Changes in structure and process are necessary to provide all of the good things we now have and will have in the future.  But it is also natural and necessary to acknowledge and mourn the loss of what was; else it will arise as anger or resentment, barring our appreciation of the wealth and abundance that the change brings.  So I pause for just a moment to praise what was, to give thanks for the special-ness and uniqueness of the congregation that was.  To recognize that it still is, but now in new and different ways.

Autumn also represents the passing and loss of our time and our lives.  The season clicks off yet another year of our existence, shortening the time left to us.  Each year is the passing of opportunity, and the fading into the distance of paths not chosen.

And yet, it is also the forward path of decisions made, of opportunities seized, of the path we DID take.

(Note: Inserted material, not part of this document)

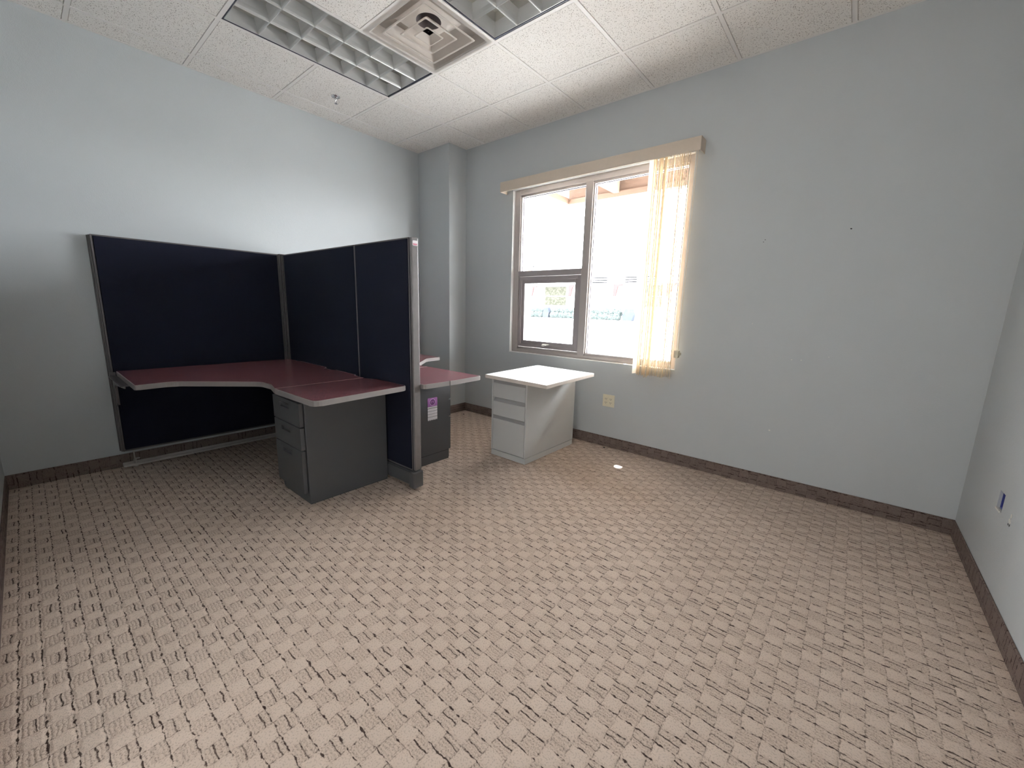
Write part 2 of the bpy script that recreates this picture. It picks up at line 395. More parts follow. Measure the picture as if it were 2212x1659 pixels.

I still remember the evening before my first day of kindergarten.  I sat on the floor of our apartment with all of my school supplies laid out in front of me.  I had my pencils, my erasers, my pencil case, my paper, all of the different things I would be using.  There was an excitement to it, to this new venture.  There was a sense that things would be different.  The question was, in what ways shall I be different this year? 

The next year, I sat on the same floor, had all of my new school supplies laid out in front of me, and went through the same process.  In what ways shall I be different this year?  Each autumn throughout our lives, that is the wonderful question we get to ask ourselves.  In what ways shall I be different this year?

Autumn has come, and so I mourn the passing of summer and all it represents: warm, lazy afternoons; beaches and pools; open windows; the smell of new mown grass.

But I also welcome this new season, a time of regathering, a time of growth and activity, a time of color and a healthy nip in the air; a time of fires in the fireplace, of hot cider, of autumn foods, of autumn festivals.

The earth has turned once again, and my heart is full of the harvest of life.  May we appreciate what is past, may we celebrate what is now and is yet to come.  So let it be.